## begin

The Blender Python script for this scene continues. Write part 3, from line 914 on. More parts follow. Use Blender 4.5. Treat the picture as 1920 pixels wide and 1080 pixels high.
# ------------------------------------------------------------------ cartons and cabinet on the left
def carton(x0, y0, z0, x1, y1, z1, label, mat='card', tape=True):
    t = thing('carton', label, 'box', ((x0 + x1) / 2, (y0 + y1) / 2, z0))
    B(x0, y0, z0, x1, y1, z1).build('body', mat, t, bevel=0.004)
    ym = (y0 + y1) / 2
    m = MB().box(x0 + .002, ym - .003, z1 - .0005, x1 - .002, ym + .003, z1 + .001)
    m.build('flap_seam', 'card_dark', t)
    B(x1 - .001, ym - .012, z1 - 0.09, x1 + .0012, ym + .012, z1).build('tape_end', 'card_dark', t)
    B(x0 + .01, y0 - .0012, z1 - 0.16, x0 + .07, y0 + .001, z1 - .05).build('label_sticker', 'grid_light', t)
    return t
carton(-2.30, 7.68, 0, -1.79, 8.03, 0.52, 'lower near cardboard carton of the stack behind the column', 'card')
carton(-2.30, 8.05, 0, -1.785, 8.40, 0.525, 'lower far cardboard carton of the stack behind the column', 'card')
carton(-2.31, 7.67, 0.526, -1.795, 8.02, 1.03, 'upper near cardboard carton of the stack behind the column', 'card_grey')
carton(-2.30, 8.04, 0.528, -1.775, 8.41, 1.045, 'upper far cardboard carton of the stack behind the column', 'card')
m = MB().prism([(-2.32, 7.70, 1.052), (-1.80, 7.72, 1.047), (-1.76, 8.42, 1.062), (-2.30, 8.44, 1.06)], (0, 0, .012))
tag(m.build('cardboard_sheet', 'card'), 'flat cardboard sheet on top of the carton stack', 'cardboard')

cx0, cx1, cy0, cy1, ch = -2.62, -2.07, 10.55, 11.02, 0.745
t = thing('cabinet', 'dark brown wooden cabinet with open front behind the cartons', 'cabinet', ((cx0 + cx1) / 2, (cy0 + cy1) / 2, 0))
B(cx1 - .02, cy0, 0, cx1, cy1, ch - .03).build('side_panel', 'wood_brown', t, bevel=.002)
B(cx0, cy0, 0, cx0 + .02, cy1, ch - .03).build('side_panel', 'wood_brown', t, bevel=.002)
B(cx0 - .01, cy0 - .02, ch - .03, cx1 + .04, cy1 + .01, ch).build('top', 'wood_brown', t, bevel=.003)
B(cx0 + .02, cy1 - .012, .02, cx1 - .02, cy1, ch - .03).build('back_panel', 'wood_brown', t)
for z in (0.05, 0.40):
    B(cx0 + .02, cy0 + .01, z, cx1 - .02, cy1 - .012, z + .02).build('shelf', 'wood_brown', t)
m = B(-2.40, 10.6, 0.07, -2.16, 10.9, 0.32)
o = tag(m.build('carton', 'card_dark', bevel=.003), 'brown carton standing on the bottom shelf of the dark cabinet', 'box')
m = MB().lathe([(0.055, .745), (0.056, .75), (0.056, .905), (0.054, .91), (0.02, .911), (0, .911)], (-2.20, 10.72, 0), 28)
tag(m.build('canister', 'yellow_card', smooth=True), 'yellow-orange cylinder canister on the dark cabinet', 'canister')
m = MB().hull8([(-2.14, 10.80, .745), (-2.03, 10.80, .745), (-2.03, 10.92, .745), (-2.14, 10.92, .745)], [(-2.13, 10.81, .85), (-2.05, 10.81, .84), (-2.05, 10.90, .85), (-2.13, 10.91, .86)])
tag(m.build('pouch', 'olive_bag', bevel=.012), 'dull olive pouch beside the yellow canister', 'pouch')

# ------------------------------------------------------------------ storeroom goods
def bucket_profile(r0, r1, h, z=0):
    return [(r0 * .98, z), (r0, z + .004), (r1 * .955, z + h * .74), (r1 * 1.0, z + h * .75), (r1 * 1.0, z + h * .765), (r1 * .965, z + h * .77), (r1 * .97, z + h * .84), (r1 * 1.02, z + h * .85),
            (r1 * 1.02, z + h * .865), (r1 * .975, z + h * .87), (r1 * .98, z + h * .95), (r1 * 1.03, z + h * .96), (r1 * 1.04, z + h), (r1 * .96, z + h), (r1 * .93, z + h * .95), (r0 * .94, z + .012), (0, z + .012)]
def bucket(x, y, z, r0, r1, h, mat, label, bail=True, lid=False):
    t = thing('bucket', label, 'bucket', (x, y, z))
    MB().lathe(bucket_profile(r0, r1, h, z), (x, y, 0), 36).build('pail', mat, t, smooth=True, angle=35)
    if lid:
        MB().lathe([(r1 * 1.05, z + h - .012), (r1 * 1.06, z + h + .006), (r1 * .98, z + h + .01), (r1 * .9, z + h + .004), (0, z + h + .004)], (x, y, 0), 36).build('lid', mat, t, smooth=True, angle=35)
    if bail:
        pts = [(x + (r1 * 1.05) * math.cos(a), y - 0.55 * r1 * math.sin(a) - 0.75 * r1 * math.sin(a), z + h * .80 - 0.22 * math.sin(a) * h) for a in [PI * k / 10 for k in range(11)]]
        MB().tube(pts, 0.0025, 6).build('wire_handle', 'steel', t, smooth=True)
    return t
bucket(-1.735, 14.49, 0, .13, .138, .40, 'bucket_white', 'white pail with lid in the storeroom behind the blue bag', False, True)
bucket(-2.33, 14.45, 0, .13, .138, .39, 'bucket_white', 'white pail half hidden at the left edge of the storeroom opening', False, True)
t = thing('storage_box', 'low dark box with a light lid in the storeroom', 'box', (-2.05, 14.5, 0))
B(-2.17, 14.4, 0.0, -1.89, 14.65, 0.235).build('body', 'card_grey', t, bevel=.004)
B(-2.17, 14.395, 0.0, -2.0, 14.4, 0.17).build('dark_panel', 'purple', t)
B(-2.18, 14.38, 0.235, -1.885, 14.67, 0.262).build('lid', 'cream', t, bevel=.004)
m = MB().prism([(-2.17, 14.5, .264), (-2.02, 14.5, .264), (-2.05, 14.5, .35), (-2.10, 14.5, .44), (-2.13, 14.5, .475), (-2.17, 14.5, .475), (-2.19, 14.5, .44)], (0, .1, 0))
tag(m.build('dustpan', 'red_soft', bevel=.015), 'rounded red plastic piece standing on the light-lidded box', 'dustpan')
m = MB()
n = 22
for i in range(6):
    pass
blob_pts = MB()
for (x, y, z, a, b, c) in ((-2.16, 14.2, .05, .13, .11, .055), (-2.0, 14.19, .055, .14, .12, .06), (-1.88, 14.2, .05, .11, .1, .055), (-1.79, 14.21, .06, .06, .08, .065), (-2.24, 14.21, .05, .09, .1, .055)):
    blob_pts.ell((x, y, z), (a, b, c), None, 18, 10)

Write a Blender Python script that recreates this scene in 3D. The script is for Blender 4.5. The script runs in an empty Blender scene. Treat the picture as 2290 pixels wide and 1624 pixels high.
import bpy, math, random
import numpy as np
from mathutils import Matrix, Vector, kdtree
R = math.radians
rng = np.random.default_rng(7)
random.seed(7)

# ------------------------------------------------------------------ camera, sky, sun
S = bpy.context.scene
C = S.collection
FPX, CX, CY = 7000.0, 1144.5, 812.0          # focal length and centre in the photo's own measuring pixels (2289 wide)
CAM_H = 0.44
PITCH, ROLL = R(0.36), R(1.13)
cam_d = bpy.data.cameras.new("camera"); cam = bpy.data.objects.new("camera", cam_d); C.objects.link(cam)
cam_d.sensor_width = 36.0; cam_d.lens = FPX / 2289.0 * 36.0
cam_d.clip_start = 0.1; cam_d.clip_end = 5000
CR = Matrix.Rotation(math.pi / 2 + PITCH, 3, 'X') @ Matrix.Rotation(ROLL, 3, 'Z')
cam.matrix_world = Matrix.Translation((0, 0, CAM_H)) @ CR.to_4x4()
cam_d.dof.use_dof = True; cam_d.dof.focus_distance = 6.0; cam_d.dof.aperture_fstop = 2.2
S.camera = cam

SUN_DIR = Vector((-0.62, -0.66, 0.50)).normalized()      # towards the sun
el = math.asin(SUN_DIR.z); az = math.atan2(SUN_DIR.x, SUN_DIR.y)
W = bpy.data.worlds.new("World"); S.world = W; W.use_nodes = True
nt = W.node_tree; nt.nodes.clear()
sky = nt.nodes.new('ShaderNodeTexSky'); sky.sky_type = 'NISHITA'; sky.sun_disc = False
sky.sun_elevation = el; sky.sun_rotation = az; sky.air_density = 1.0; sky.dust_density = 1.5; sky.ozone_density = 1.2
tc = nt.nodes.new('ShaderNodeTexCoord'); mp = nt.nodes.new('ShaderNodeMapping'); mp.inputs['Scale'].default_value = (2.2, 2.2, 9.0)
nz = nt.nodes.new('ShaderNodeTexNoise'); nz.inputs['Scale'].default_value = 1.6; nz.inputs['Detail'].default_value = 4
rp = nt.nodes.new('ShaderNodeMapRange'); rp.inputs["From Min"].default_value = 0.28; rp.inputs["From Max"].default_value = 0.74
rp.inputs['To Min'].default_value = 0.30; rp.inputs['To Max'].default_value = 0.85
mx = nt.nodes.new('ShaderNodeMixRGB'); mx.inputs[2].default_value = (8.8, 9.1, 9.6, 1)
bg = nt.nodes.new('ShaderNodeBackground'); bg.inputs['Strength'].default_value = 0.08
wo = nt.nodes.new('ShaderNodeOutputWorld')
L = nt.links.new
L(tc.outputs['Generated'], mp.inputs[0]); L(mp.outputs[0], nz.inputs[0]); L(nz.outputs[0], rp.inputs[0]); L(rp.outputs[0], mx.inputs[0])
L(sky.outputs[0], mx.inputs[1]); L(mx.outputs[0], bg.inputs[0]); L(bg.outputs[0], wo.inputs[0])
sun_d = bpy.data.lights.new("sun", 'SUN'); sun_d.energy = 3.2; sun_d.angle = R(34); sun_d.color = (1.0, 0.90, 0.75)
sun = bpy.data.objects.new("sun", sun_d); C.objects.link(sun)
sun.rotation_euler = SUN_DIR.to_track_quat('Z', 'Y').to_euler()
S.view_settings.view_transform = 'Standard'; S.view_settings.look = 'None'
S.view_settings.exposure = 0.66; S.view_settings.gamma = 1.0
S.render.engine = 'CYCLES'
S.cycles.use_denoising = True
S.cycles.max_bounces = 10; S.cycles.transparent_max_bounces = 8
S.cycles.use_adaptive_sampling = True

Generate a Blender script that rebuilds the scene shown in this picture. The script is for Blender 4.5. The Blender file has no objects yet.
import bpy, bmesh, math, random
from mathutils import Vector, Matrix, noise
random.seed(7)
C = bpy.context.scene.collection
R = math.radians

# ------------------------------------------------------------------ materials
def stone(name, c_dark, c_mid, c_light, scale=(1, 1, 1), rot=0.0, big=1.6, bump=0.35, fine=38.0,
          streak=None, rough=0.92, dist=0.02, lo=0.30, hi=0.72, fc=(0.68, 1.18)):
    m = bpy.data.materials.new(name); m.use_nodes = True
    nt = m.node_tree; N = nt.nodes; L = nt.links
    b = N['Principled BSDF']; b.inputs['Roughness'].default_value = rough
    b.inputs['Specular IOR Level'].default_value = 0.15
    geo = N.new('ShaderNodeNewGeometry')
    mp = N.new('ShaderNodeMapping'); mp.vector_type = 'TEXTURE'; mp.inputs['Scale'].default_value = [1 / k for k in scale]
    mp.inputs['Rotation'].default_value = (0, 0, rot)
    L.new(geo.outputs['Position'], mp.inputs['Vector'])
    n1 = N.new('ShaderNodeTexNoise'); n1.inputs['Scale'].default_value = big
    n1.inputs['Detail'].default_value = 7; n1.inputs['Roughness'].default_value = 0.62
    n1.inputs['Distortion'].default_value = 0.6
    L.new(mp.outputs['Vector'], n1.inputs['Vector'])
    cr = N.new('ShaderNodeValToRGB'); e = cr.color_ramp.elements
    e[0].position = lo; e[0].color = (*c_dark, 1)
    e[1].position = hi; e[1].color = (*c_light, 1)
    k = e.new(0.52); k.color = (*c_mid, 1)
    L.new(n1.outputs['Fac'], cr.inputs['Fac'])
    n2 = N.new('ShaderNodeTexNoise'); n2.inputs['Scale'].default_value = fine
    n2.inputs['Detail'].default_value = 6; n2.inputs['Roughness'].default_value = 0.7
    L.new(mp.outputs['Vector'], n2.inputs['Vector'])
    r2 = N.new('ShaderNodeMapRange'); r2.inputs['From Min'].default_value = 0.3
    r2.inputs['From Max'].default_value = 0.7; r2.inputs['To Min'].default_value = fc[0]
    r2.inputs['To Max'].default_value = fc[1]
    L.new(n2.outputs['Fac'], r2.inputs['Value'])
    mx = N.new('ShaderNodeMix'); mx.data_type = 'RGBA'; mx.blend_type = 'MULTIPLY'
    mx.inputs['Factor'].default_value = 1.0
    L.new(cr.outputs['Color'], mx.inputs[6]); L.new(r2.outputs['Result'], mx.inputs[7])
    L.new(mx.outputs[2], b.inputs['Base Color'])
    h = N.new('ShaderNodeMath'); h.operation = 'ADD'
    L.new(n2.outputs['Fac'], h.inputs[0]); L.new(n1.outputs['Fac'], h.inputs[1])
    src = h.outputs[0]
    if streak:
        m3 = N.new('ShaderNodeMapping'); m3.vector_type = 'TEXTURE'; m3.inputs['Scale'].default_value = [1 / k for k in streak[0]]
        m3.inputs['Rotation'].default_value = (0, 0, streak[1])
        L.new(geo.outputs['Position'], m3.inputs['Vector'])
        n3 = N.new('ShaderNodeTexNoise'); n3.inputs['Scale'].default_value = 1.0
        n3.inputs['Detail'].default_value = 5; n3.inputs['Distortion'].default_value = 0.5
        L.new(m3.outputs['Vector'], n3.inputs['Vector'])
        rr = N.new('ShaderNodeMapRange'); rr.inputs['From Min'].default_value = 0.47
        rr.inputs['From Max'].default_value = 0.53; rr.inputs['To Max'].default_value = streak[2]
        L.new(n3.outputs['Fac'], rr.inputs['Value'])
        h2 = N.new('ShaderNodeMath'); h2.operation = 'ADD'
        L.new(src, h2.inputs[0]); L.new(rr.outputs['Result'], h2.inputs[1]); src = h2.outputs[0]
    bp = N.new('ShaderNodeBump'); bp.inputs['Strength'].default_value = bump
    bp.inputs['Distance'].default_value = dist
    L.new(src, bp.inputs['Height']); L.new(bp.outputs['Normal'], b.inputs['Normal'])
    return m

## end

» STATED TASK
Copy each line of the records above that carries the word "scene".

» SOLUTION TO THIS PROBLEM
The Blender Python script for this scene continues. Write part 3, from line 914 on. More parts follow. Use Blender 4.5. Treat the picture as 1920 pixels wide and 1080 pixels high.
Write a Blender Python script that recreates this scene in 3D. The script is for Blender 4.5. The script runs in an empty Blender scene. Treat the picture as 2290 pixels wide and 1624 pixels high.
S = bpy.context.scene
Generate a Blender script that rebuilds the scene shown in this picture. The script is for Blender 4.5. The Blender file has no objects yet.
C = bpy.context.scene.collection